While some marketers may see this as an insurmountable task, achieving hyper-personalization becomes feasible when resources are allocated more judiciously. The first critical step toward more personalized marketing strategies is to integrate real-time customer data from both online and offline activities into a comprehensive 360-degree “single customer view” (SCV). Marketing teams are amassing more customer data than ever, but it’s frequently stored in separate locations. By consolidating this data, marketers can begin to understand individual customer behaviors.
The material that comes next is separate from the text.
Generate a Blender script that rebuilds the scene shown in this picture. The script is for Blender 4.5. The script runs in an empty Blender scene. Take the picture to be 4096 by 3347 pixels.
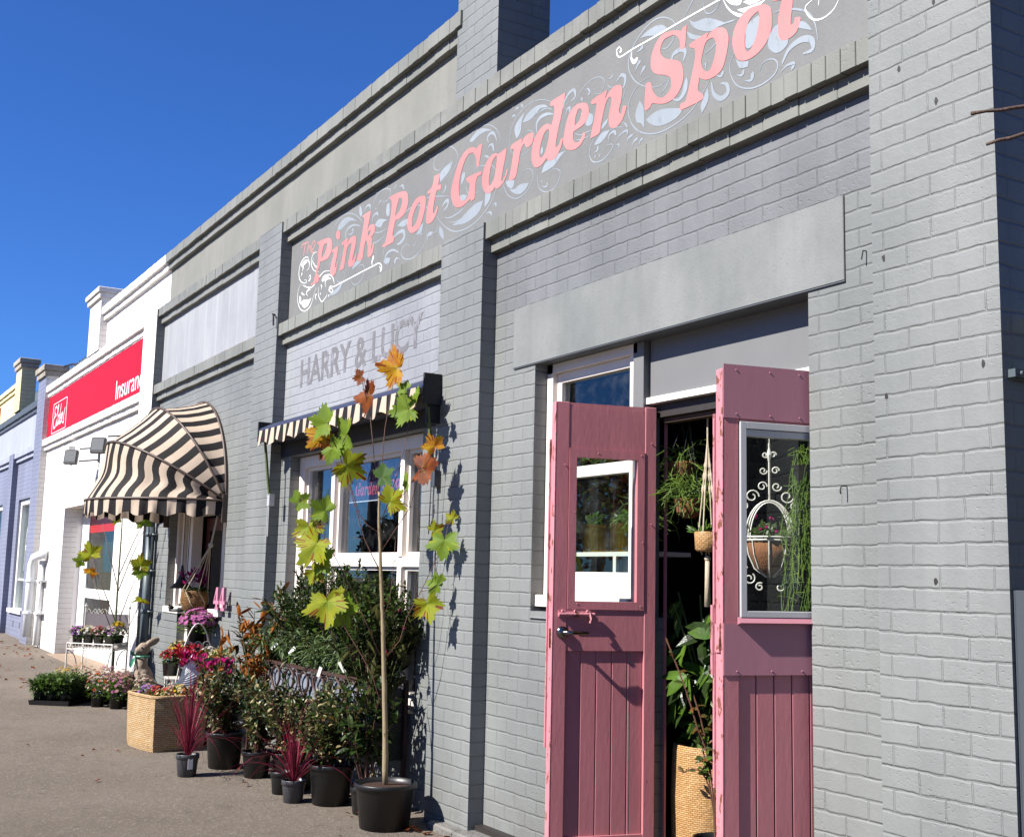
import bpy, bmesh, math, random
from mathutils import Matrix, Vector, Euler
random.seed(7)
R = math.radians
scene = bpy.context.scene
col = scene.collection

# ------------------------------------------------------------------ camera
cam_d = bpy.data.cameras.new("camera")
cam = bpy.data.objects.new("camera", cam_d)
col.objects.link(cam)
cam_d.sensor_fit = 'HORIZONTAL'
cam_d.sensor_width = 36.0
cam_d.lens = 41.16
cam_d.clip_start = 0.05
cam_d.clip_end = 2000
rot = Matrix(((0.51825, 0.10291, 0.84901), (0.85492, -0.08902, -0.51107), (0.022989, 0.990699, -0.134116)))
cam.matrix_world = Matrix.Translation((0.0, -3.7229, 1.60)) @ rot.to_4x4()
scene.camera = cam

# ------------------------------------------------------------------ world, sun, exposure
SUN_EL = 41.0
SUN_AZ = 3.0            # degrees from straight-on, coming from the left of the facade
world = bpy.data.worlds.new("World")
scene.world = world
world.use_nodes = True
wn = world.node_tree.nodes
wl = world.node_tree.links
wn.clear()
sky = wn.new('ShaderNodeTexSky')
sky.sky_type = 'NISHITA'
sky.sun_disc = False
sky.sun_elevation = R(SUN_EL)
sky.sun_rotation = R(180 + SUN_AZ)
sky.altitude = 800
sky.air_density = 1.0
sky.dust_density = 0.3
sky.ozone_density = 3.0
bg = wn.new('ShaderNodeBackground')
bg.inputs['Strength'].default_value = 0.05
wo = wn.new('ShaderNodeOutputWorld')
tint = wn.new('ShaderNodeMixRGB'); tint.blend_type = 'MULTIPLY'; tint.inputs[0].default_value = 1.0
tint.inputs[2].default_value = (0.35, 0.70, 1.33, 1)      # deep polarised autumn blue
wl.new(sky.outputs[0], tint.inputs[1])
wl.new(tint.outputs[0], bg.inputs[0])
wl.new(bg.outputs[0], wo.inputs[0])
sun_d = bpy.data.lights.new("sun", 'SUN')
sun_d.energy = 5.0
sun_d.angle = R(0.5)
sun_d.color = (1.0, 0.95, 0.89)
sun = bpy.data.objects.new("sun", sun_d)
col.objects.link(sun)
travel = Vector((math.sin(R(SUN_AZ)) * math.cos(R(SUN_EL)), math.cos(R(SUN_AZ)) * math.cos(R(SUN_EL)), -math.sin(R(SUN_EL))))
sun.rotation_euler = travel.to_track_quat('-Z', 'Y').to_euler()
sun.location = (-10, -12, 14)
scene.view_settings.view_transform = 'Standard'
scene.view_settings.look = 'None'
scene.view_settings.exposure = 1.30
scene.view_settings.gamma = 1.0
scene.render.engine = 'CYCLES'
scene.cycles.max_bounces = 8
scene.cycles.transparent_max_bounces = 16

# ------------------------------------------------------------------ materials
ALB = [0.59]            # albedo of ordinary paint and stone relative to the hex swatches below
def lin(h):
    if isinstance(h, str):
        h = h.lstrip('#')
        c = [int(h[i:i + 2], 16) / 255 for i in (0, 2, 4)]
        return tuple(ALB[0] * (x / 12.92 if x <= .04045 else ((x + .055) / 1.055) ** 2.4) for x in c)
    return tuple(h)

class NT:
    def __init__(self, name):
        self.m = bpy.data.materials.new(name)
        self.m.use_nodes = True
        self.n = self.m.node_tree.nodes
        self.l = self.m.node_tree.links
        self.n.clear()
        self.out = self.n.new('ShaderNodeOutputMaterial')
    def node(self, t, **k):
        x = self.n.new(t)
        for a, b in k.items():
            if a.startswith('i_'):
                x.inputs[a[2:].replace('_', ' ')].default_value = b
            else:
                setattr(x, a, b)
        return x
    def link(self, a, b): self.l.new(a, b)
    def val(self, x, sock):
        if hasattr(x, 'type') and hasattr(x, 'links'): self.l.new(x, sock)
        else: sock.default_value = x
    def math(self, op, a, b=0.0, clamp=False):
        x = self.n.new('ShaderNodeMath'); x.operation = op; x.use_clamp = clamp
        self.val(a, x.inputs[0]); self.val(b, x.inputs[1]); return x.outputs[0]
    def mix(self, f, a, b, bt='MIX'):
        x = self.n.new('ShaderNodeMixRGB'); x.blend_type = bt
        self.val(f, x.inputs[0])
        for v, s in ((a, x.inputs[1]), (b, x.inputs[2])):
            if isinstance(v, tuple): s.default_value = (*v[:3], 1)
            else: self.l.new(v, s)
        return x.outputs[0]
    def pos(self): return self.node('ShaderNodeNewGeometry').outputs['Position']
    def noise(self, vec, scale, detail=4, rough=.55, dist=0.0):
        x = self.node('ShaderNodeTexNoise'); x.inputs['Scale'].default_value = scale
        x.inputs['Detail'].default_value = detail; x.inputs['Roughness'].default_value = rough
        x.inputs['Distortion'].default_value = dist
        if vec is not None: self.l.new(vec, x.inputs['Vector'])
        return x.outputs['Fac']
    def ramp(self, f, a, b, c0=0.0, c1=1.0):
        x = self.node('ShaderNodeMapRange'); x.inputs[1].default_value = a; x.inputs[2].default_value = b
        x.inputs[3].default_value = c0; x.inputs[4].default_value = c1; x.clamp = True
        self.l.new(f, x.inputs[0]); return x.outputs[0]
    def scalev(self, v, s):
        x = self.node('ShaderNodeVectorMath', operation='MULTIPLY'); self.l.new(v, x.inputs[0]); x.inputs[1].default_value = s
        return x.outputs[0]
    def bsdf(self, color, rough=.6, spec=.5, metal=0.0, bump=None, bdist=.01, bstr=1.0, trans=0.0, coat=0.0):
        p = self.node('ShaderNodeBsdfPrincipled')
        if isinstance(color, tuple): p.inputs['Base Color'].default_value = (*color[:3], 1)
        else: self.l.new(color, p.inputs['Base Color'])
        self.val(rough, p.inputs['Roughness'])
        p.inputs['Specular IOR Level'].default_value = spec
        p.inputs['Metallic'].default_value = metal
        p.inputs['Coat Weight'].default_value = coat
        if bump is not None:
            b = self.node('ShaderNodeBump'); b.inputs['Distance'].default_value = bdist; b.inputs['Strength'].default_value = bstr
            self.l.new(bump, b.inputs['Height']); self.l.new(b.outputs[0], p.inputs['Normal'])
            self.bn = b.outputs[0]
        if trans:
            t = self.node('ShaderNodeBsdfTranslucent')
            if isinstance(color, tuple): t.inputs[0].default_value = (*[min(1, c * 1.3) for c in color[:3]], 1)
            else: self.l.new(color, t.inputs[0])
            m = self.node('ShaderNodeMixShader'); m.inputs[0].default_value = trans
            self.l.new(p.outputs[0], m.inputs[1]); self.l.new(t.outputs[0], m.inputs[2])
            self.l.new(m.outputs[0], self.out.inputs[0])
        else:
            self.l.new(p.outputs[0], self.out.inputs[0])
        return self.m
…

With a complete view of individual customer behavior established, ultra-personalized customer marketing becomes attainable. Advanced marketing technology can gather information about customers as they engage with a brand, both in-store and online. Utilizing generative AI tools, each marketing communication can then be individually targeted and personalized. Rather than alienating customers weary of the marketing communication onslaught, brands that adopt this approach will offer a refreshing change. Their high-quality messages will distinguish them amid a flood of prolific, yet generic, commercial communications.
What should be evident by now is that marketing teams are inundating potential customers by prioritizing volume over competitors, which only serves to alienate them. The solution is to allocate budgets toward high-quality, personalized marketing strategies. This approach will “cut through the noise,” meet customers’ needs and encourage their return.